Ultra-well-aged grain is up next, from the (now silent) Caledonian Distillery. This powerhouse of a grain producer was located smack in the middle of the Haymarket district of Edinburgh, finally shutting its doors in 1988. As with previous incredibly-well aged grains, it’s overwhelmingly likely that this dram (distilled back in 1974) was made from corn, drawing parallels again with our final bottling, more on which below. Soft, supple, and unctuous, and still at a hella-punchy 48.6%abv.

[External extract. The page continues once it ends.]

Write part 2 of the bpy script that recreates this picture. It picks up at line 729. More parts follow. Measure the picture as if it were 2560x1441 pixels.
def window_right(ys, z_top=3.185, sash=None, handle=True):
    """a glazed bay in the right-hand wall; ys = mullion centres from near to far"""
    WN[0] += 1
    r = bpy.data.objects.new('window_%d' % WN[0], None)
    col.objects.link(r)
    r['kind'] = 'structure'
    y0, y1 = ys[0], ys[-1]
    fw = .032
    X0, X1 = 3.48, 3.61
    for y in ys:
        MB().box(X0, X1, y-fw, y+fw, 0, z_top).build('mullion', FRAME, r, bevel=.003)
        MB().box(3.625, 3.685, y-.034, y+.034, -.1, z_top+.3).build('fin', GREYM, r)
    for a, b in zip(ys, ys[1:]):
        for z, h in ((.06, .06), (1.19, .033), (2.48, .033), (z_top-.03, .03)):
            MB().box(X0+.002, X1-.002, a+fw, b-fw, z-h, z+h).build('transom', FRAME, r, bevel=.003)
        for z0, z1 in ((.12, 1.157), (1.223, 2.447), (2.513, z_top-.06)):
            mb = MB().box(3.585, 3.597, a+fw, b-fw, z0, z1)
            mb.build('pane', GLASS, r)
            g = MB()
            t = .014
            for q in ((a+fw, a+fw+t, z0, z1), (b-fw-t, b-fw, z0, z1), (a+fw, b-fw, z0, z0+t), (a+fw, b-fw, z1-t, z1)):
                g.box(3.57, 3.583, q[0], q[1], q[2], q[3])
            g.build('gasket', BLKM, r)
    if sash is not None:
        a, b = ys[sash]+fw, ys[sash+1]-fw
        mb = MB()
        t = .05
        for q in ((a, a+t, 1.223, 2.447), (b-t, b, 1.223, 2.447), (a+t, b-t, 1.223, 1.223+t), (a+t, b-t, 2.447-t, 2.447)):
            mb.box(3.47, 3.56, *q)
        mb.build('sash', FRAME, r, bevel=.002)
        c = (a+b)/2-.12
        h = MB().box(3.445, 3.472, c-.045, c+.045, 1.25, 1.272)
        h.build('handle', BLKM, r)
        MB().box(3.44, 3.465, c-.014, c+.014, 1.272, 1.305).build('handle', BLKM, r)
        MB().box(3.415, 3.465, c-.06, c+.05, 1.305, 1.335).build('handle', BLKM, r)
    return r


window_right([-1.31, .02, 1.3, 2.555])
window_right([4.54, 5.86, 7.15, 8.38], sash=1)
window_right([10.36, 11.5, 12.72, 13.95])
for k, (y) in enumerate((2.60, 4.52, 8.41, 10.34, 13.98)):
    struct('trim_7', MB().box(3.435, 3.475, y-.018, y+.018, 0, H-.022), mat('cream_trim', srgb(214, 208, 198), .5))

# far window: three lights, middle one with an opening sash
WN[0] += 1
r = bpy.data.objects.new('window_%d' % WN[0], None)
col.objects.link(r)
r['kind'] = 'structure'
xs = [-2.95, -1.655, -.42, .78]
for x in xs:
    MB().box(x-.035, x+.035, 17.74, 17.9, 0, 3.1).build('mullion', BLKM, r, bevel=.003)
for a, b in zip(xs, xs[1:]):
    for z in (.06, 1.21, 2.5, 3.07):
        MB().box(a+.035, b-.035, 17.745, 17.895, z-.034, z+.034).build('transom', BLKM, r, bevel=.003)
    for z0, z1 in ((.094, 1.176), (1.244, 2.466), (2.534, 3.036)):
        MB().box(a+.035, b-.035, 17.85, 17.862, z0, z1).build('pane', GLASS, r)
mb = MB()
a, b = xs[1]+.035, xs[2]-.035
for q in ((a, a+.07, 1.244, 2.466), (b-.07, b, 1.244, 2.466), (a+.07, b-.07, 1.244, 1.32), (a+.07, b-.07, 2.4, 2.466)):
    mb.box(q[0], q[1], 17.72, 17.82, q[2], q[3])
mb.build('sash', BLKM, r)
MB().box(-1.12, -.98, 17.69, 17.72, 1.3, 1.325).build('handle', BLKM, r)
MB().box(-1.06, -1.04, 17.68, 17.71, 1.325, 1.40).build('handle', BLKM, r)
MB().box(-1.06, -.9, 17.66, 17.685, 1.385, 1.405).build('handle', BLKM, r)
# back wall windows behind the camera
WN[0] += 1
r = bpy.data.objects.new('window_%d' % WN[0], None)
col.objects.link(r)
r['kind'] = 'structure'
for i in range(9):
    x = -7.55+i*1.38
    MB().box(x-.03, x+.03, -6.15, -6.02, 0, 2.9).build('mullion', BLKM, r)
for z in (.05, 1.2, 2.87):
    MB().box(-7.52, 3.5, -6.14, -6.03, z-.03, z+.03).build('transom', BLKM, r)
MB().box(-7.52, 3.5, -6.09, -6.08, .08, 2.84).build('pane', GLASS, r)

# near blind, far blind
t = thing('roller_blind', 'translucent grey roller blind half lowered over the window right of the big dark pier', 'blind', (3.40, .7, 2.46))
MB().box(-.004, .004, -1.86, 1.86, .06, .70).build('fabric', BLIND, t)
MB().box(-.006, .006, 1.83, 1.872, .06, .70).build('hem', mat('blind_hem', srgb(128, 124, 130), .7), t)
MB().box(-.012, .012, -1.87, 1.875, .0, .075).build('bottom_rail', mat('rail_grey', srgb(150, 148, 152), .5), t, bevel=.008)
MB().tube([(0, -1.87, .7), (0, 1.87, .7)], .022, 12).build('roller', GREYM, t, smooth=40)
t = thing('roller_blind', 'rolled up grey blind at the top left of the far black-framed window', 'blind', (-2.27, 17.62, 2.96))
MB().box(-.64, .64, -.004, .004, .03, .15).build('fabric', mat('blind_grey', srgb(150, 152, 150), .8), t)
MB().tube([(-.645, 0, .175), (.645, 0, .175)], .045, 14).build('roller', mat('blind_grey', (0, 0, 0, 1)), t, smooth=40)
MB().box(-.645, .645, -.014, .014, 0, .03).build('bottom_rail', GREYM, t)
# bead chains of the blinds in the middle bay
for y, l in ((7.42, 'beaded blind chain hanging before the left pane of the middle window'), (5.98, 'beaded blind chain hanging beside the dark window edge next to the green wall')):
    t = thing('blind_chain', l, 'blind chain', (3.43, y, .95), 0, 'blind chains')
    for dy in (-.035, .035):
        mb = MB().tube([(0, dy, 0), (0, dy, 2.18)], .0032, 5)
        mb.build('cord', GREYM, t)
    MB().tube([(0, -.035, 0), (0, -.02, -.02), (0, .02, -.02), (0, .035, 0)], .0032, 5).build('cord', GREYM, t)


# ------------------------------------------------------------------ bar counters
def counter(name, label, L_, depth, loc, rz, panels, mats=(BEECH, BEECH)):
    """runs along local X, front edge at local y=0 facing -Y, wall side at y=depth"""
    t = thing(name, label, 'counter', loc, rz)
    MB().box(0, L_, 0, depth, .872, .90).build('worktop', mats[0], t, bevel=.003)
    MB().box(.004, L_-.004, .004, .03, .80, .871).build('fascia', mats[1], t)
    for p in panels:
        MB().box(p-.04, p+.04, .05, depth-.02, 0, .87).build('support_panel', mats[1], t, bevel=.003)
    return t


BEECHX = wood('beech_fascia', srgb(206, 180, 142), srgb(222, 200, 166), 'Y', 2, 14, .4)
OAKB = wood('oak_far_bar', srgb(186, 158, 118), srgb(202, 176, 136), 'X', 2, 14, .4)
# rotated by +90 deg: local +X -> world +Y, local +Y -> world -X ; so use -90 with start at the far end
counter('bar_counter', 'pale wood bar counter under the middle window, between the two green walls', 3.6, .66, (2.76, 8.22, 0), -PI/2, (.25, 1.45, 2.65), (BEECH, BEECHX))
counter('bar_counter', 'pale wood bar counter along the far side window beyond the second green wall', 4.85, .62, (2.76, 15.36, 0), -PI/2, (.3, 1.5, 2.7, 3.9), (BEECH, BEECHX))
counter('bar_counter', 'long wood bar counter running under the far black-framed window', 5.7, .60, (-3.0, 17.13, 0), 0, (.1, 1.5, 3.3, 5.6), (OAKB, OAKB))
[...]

 A Secret Irish Distillery 15 Year Old 2003
A Secret Irish Distillery 15 Year Old 2003

Irish single malt whiskey here from a secret source. Matured in a bourbon barrel, so expect lots of lovely vanilla and red fruit overtones, which work incredibly well with the soft, smoother style of whiskey production found here. Lovely stuff.

Aultmore 13 Year Old 2006

Solid, malty, rich, biscuity, and just very, very good at what it does. Speyside simplicity at its absolute best from Aultmore.

Ledaig 12 Year Old 2008

A heavily-peated whisky from the Tobermory distillery up next (Ledaig is the name they give to their peated production). Proving unequivocally that despite not being located on Islay, this distillery has the chops to take the established players on at their own game. Drawn from a (what we assume to be a reasonably active sherry) refill hogshead, the colour on this one alone makes it more than worth the price of admission.

Speyside 8 Year Old 2014 Single Cask

Another belter of a value proposition for you this week from the Speyside distillery. A youthful and exuberant malt that epitomises the no-nonsense, undoubtedly meta Speyside distillery.

A Secret Highland 9 Year Old 2010

Yet more secrets from the Highland region up next, at an increased ABV from the Speyside, and with an additional year of age for only a fiver more. Enjoy.

Corn Whiskey 13 Year Old 2009 Single Cask

The final whiskey for today comes from Heaven Hill distillery in Kentucky. You’ll notice that despite being able to be up-front about where this one comes from, we’ve neglected to put it on the bottle. This is because of reasons. Many reasons. Some of them good. Incredible ‘bigness’ from this one. I’m coming to realise that corn whiskeys are actually one of my best things, and this is no exception.

MoM bottlings

Another smash hit of a week

So, until next week then folks, at which juncture we’ll have some nicely-aged Speysides, a heavily-peated Islay, and another lovely mainland comparator also boasting heaps and heaps of peat.

*No, not anything. Fine. Anything except Latinum, Dilithium, or anything else which would upset the delicate post-scarcity-capitalist narrative balance.

**Which would mean that (greedy angels aside) the ‘Single malt, aged 200 years’ offered as a toast to Earth by Groundskeeper Boothby in Voyager’s ‘In the Flesh’ could well be from the same year had he the presence of mind to have picked up a bottle when he was 20 years old. My name’s Ben, and I remember things. Most of them are completely fucking useless. And yes, it wasn’t Boothby, it was a member of Species 8472. A rose by any other name? Anyone? Bueller?